SHORT TASK:
Using the data beneath this instruction, retype only the lines from the one that contains "b.inputs['Emission Color'].default_value = lin((30, 38, 64));" down to the one that contains "mb = MB(); mb.poly([V((9000", both included, exactly as they appear.

GIVEN INFORMATION:
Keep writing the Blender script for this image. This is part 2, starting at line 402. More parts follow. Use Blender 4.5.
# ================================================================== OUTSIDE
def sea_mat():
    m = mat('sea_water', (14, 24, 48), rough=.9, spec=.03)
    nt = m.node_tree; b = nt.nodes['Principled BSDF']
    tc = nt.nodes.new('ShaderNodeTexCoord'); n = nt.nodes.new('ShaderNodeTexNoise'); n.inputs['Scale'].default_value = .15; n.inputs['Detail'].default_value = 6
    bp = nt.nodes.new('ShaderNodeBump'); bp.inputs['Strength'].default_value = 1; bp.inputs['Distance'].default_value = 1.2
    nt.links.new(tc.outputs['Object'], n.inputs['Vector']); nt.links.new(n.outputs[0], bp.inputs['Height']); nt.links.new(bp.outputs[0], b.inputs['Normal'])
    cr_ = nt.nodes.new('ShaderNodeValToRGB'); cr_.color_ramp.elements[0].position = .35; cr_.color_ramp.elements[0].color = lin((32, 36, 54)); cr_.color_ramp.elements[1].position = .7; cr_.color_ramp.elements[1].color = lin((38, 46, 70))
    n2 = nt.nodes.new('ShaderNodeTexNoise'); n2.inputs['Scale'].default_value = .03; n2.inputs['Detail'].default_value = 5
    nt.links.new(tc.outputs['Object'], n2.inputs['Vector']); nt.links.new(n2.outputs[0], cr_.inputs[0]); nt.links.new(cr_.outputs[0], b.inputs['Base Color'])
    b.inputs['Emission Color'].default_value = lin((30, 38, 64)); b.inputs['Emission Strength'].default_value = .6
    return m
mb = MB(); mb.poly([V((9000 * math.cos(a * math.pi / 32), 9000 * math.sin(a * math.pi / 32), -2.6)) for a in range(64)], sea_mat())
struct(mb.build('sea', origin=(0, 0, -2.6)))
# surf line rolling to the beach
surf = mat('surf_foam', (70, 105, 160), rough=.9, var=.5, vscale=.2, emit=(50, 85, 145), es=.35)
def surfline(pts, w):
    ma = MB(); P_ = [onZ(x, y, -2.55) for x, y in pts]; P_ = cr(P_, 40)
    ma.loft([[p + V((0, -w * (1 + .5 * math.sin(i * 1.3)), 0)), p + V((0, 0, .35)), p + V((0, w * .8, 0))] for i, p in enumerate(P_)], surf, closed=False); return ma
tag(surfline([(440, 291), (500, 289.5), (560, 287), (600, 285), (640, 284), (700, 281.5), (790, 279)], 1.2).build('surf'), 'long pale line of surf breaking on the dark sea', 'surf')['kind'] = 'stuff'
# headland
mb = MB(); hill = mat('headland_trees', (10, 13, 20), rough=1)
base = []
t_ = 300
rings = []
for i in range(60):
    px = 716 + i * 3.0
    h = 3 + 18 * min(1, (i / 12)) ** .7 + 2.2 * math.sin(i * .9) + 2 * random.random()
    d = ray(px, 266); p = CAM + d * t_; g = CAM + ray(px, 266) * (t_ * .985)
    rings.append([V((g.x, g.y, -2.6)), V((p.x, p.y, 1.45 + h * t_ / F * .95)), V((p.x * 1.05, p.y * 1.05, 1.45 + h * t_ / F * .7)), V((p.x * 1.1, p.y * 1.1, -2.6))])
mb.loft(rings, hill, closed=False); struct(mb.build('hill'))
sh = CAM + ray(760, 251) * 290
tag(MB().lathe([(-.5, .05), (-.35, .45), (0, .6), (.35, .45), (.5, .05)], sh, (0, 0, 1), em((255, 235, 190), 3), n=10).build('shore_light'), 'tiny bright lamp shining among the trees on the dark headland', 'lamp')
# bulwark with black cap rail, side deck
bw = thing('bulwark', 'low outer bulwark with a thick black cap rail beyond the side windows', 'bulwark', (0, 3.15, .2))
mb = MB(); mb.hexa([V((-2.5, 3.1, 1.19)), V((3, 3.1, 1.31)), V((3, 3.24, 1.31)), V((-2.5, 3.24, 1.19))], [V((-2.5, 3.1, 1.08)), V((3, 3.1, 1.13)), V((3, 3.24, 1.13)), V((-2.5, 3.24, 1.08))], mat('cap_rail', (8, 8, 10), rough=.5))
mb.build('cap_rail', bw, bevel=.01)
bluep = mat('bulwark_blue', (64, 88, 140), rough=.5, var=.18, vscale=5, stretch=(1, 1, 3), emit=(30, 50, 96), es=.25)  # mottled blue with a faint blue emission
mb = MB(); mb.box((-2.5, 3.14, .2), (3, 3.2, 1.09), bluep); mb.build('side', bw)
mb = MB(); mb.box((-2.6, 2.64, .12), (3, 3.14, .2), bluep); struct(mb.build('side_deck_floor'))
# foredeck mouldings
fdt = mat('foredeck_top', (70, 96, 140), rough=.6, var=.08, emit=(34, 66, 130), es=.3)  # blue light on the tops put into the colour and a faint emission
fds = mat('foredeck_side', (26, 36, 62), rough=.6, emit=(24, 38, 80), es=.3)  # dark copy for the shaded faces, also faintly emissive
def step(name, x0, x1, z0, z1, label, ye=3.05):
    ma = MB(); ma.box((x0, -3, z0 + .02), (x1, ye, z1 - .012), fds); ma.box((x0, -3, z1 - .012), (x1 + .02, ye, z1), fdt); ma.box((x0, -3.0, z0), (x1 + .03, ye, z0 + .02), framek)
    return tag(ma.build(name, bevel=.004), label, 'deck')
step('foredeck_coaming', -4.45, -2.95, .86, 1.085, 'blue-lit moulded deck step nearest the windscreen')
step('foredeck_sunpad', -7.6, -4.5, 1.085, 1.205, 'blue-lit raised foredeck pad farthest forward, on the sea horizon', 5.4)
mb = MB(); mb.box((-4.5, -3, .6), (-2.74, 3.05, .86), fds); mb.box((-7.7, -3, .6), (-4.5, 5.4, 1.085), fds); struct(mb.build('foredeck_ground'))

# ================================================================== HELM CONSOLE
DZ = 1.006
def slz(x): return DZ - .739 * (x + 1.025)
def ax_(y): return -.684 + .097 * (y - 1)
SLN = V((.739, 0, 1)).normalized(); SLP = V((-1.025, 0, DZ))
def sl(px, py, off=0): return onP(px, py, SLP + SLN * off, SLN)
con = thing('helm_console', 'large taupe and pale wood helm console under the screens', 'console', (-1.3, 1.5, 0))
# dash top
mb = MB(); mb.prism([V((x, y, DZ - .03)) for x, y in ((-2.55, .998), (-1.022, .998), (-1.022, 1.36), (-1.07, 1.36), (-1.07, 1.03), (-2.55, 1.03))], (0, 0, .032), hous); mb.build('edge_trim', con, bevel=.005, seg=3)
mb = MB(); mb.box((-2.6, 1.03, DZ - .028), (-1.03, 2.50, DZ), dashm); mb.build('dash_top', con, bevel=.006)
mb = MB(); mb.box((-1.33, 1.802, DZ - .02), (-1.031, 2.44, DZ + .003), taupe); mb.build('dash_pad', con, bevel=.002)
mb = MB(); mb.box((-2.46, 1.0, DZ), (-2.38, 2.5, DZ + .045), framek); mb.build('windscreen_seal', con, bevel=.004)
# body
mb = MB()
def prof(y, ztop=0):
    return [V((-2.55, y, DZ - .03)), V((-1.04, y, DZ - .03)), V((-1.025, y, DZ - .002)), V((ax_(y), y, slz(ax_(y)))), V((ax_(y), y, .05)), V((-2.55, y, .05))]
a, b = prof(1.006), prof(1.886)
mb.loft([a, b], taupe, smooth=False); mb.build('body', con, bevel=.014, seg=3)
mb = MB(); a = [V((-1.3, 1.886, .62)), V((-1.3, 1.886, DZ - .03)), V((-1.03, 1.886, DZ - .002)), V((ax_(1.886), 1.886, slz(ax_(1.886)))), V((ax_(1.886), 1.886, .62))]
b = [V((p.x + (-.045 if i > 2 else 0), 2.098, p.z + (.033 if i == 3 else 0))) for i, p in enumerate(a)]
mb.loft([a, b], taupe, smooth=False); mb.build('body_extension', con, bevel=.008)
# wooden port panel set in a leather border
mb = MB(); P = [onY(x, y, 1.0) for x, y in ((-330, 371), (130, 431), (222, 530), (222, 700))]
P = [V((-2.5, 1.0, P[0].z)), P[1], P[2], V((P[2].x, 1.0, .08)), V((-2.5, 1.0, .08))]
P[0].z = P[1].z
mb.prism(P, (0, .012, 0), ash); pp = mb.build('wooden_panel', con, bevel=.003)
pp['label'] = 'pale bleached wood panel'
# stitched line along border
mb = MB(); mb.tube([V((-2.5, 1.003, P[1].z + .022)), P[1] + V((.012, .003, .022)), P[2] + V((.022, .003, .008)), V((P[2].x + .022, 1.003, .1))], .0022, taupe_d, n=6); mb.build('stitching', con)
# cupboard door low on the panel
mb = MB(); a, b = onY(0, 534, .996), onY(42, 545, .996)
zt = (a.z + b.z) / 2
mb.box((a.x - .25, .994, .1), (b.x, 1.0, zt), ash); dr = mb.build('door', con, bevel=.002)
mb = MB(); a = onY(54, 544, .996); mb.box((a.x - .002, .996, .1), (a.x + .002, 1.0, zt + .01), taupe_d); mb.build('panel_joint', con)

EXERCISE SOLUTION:
    b.inputs['Emission Color'].default_value = lin((30, 38, 64)); b.inputs['Emission Strength'].default_value = .6
    return m
mb = MB(); mb.poly([V((9000 * math.cos(a * math.pi / 32), 9000 * math.sin(a * math.pi / 32), -2.6)) for a in range(64)], sea_mat())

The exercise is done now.